Are you teaching the sw sound? I have an idea for you. It is a short lesson ignition that you can use to explain both the concept of a blend and to introduce sw for the first time.
When looking at blends, we want students to understand that the two individual letter sounds are present both visually and aurally but we want them to 'see' it as one chunk when reading and attempting to write.

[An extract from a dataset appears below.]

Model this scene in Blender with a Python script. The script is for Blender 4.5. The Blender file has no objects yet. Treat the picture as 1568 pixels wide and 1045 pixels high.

It helps fluency.
Introducing the sw blend
- use a whiteboard, board or chart paper on an easel
- draw a sweet bee and tell students this is a sweet bee - she makes sweet honey and swirls around the hive in her swarm of swift bee friends
- tell students that the bee's wings move rapidly and they may have heard a buzzzzzzzzzzzzing sound in the garden when bees were nearby
- tell students that this sweet bee exits the hive in the morning, a little tired and slow, as we often are when we wake up
- because she is a sweet bee, she makes sweet sounds as she looks for lovely pollen to make sweet honey
- one of her wings makes the ssssssss sound as she flutters around (write this on the left wing)
- the other wing makes the wwwwwwwwwww sound
- both these sounds are very gentle and soft and we make them by using lots of air as we say them - not our voice
- write w on the right wing
- tell students that as sweet bee warms up, her wings flutter faster and faster until they are moving so fast that we hear sw sw sw sw sw coming from her wings not s-w s-w s-w
- just like all blends, we can see and hear the two individual letter sounds, but we hear a very fast combination of both sw
- draw lots of sw blends around sweet bee
- tell students when they see the sw letters together in a word, they will know to say one chunk - sw
- tell students when they hear the sw sound in a word they are trying to write, they will need to write both s and w
- ask your students to think of other sw words, guide the discussion if assistance is needed
- record some sw words that students could use in their writing - on a chart or on the board
Consonant Blends Drawings
Last week we listed a new pack of directed drawing and writing papers to help encourage your students to be creative. Drawing can be used as a strategy for motivating students to write more descriptively. It can also help them make a start by putting pencil to paper. At times, ideas start swirling in our minds as we draw - especially if you ask students to talk about their drawing and add lots of extra detail - a background, other characters or objects.
We've also listed separately an additional drawing project for the sweet bee we described earlier in this post. Your learners may like to draw a sweet swarm of bees and record lots of sw words swirling around in the sky!
They could draw or paint their sweet bees and it makes a nice integration with Valentine's Day in February too!